> Problem:
Starting at the first line of the data below, retype every line up to and including the one containing "S.camera = cam_o".

> Recorded information:
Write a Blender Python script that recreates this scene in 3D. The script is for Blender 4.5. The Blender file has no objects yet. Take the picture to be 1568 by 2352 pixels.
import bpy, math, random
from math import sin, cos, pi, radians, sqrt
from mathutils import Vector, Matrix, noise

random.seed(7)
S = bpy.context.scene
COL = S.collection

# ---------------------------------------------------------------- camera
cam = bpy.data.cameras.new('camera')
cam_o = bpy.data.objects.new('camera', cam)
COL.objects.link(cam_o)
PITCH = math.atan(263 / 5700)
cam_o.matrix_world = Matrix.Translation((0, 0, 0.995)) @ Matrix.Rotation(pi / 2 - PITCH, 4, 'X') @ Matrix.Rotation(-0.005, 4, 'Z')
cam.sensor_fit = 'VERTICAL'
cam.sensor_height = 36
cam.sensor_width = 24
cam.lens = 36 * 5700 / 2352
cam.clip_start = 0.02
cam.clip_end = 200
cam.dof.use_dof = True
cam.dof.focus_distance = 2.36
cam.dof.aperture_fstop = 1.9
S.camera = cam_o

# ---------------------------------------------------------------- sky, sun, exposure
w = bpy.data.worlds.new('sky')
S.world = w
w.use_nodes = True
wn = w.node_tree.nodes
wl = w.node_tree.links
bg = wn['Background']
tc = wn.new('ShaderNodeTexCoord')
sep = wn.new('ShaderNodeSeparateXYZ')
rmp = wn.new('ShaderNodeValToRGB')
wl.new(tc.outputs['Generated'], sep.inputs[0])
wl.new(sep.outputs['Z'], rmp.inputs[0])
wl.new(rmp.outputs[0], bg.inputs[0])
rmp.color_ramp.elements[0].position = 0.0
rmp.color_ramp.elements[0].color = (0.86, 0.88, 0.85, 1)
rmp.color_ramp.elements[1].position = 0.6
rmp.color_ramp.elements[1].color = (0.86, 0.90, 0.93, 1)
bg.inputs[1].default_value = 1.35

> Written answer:
Write a Blender Python script that recreates this scene in 3D. The script is for Blender 4.5. The Blender file has no objects yet. Take the picture to be 1568 by 2352 pixels.
import bpy, math, random
from math import sin, cos, pi, radians, sqrt
from mathutils import Vector, Matrix, noise

random.seed(7)
S = bpy.context.scene
COL = S.collection

# ---------------------------------------------------------------- camera
cam = bpy.data.cameras.new('camera')
cam_o = bpy.data.objects.new('camera', cam)
COL.objects.link(cam_o)
PITCH = math.atan(263 / 5700)
cam_o.matrix_world = Matrix.Translation((0, 0, 0.995)) @ Matrix.Rotation(pi / 2 - PITCH, 4, 'X') @ Matrix.Rotation(-0.005, 4, 'Z')
cam.sensor_fit = 'VERTICAL'
cam.sensor_height = 36
cam.sensor_width = 24
cam.lens = 36 * 5700 / 2352
cam.clip_start = 0.02
cam.clip_end = 200
cam.dof.use_dof = True
cam.dof.focus_distance = 2.36
cam.dof.aperture_fstop = 1.9
S.camera = cam_o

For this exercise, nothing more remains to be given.